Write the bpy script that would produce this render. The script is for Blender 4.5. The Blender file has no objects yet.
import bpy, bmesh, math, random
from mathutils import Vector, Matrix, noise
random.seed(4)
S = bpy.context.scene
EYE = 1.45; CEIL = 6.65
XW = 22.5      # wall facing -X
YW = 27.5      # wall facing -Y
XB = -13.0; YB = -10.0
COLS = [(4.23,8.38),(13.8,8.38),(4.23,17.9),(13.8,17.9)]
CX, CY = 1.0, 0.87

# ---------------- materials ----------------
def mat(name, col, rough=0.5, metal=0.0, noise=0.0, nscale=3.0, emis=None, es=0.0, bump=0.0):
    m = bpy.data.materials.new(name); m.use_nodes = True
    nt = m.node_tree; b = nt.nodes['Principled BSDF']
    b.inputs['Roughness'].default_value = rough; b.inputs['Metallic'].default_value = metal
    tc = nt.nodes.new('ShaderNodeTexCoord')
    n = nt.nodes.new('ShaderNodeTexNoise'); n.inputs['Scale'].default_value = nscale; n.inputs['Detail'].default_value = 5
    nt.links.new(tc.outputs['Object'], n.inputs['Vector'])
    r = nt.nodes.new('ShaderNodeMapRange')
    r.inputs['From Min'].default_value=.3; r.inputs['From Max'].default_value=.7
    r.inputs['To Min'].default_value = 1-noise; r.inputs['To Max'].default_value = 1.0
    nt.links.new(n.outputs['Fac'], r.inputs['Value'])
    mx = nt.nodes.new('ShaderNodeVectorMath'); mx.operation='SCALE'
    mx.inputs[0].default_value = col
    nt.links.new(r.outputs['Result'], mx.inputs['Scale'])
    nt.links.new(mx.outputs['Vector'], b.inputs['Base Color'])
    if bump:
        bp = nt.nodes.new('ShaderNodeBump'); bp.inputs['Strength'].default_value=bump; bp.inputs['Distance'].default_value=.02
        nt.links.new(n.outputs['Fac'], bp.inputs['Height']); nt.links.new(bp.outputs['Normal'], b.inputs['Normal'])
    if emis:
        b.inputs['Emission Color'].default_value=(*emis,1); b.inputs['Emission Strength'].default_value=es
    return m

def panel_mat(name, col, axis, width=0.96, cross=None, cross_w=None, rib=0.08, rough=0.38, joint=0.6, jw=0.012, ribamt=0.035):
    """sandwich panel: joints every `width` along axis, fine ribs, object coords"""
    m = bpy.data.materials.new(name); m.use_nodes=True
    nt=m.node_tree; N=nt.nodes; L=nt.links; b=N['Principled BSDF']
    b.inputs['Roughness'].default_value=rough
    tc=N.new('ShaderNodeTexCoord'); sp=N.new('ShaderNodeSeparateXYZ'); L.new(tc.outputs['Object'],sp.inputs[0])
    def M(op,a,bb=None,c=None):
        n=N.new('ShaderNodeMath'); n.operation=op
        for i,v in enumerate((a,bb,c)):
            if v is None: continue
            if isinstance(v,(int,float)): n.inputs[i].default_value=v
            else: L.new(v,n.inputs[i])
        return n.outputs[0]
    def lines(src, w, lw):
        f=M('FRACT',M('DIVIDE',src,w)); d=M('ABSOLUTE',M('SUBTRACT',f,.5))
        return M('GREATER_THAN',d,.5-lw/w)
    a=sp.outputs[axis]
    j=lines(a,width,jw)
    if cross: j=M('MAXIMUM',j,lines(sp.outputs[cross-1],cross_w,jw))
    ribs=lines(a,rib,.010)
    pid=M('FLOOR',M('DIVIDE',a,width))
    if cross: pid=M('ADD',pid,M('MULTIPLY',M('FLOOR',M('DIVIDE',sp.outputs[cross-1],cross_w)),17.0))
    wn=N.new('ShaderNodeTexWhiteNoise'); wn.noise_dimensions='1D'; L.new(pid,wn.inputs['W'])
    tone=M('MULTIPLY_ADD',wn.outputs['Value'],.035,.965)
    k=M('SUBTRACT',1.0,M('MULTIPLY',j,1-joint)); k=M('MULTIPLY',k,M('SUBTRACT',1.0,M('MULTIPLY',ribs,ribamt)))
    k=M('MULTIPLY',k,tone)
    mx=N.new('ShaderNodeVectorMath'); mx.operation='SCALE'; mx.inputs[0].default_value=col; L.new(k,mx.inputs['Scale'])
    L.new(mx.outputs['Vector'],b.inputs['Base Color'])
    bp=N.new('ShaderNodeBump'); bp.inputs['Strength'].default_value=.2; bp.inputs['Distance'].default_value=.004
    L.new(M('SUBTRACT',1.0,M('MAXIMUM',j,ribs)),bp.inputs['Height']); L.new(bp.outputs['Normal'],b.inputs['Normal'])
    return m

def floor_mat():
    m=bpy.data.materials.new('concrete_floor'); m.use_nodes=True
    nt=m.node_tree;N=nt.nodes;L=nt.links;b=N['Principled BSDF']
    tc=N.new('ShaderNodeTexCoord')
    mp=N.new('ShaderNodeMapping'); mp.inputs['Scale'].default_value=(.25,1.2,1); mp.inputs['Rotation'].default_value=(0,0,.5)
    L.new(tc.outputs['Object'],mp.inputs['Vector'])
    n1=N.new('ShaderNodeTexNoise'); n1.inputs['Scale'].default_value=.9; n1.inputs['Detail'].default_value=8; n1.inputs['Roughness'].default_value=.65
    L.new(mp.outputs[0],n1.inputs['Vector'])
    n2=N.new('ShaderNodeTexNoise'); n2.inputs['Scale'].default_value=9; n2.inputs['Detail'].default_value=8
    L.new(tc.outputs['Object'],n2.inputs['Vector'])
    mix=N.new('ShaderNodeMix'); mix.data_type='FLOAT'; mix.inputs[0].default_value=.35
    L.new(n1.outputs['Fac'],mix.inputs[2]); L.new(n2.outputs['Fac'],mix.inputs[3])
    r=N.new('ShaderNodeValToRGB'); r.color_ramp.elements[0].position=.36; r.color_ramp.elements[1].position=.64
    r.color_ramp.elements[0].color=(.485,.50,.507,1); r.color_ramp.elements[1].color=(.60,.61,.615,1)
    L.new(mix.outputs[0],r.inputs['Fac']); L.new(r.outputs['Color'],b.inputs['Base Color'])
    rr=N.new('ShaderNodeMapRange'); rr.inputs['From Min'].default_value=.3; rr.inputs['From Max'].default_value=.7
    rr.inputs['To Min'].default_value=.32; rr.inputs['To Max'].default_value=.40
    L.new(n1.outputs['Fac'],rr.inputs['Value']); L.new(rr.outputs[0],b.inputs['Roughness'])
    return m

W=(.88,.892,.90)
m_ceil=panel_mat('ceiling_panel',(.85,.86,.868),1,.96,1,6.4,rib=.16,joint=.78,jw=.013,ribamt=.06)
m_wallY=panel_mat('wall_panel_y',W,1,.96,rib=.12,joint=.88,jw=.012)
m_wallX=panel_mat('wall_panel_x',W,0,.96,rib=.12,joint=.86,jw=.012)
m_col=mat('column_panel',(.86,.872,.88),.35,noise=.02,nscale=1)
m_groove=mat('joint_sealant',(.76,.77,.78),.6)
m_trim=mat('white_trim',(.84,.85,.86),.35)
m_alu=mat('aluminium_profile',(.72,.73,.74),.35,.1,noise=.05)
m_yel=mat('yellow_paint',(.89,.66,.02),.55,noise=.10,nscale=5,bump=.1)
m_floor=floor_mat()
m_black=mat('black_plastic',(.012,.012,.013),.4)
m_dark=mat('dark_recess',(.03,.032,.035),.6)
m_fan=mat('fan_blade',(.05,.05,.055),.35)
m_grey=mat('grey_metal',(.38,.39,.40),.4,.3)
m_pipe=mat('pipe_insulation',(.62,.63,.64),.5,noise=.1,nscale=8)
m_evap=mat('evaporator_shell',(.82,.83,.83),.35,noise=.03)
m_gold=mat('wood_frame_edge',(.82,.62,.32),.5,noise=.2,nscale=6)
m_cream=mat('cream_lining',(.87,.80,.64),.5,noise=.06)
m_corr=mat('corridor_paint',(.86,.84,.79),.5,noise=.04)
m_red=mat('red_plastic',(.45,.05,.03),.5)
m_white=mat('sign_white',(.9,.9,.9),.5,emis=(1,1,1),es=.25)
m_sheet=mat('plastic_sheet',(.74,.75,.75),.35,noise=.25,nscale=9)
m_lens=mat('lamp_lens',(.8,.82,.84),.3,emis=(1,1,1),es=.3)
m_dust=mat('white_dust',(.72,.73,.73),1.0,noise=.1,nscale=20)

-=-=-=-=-

# Work to be completed
Repeat, exactly and only, the lines from the beginning of the material through the line that contains "CX, CY = 1.0, 0.87".

# Worked answer
Write the bpy script that would produce this render. The script is for Blender 4.5. The Blender file has no objects yet.
import bpy, bmesh, math, random
from mathutils import Vector, Matrix, noise
random.seed(4)
S = bpy.context.scene
EYE = 1.45; CEIL = 6.65
XW = 22.5      # wall facing -X
YW = 27.5      # wall facing -Y
XB = -13.0; YB = -10.0
COLS = [(4.23,8.38),(13.8,8.38),(4.23,17.9),(13.8,17.9)]
CX, CY = 1.0, 0.87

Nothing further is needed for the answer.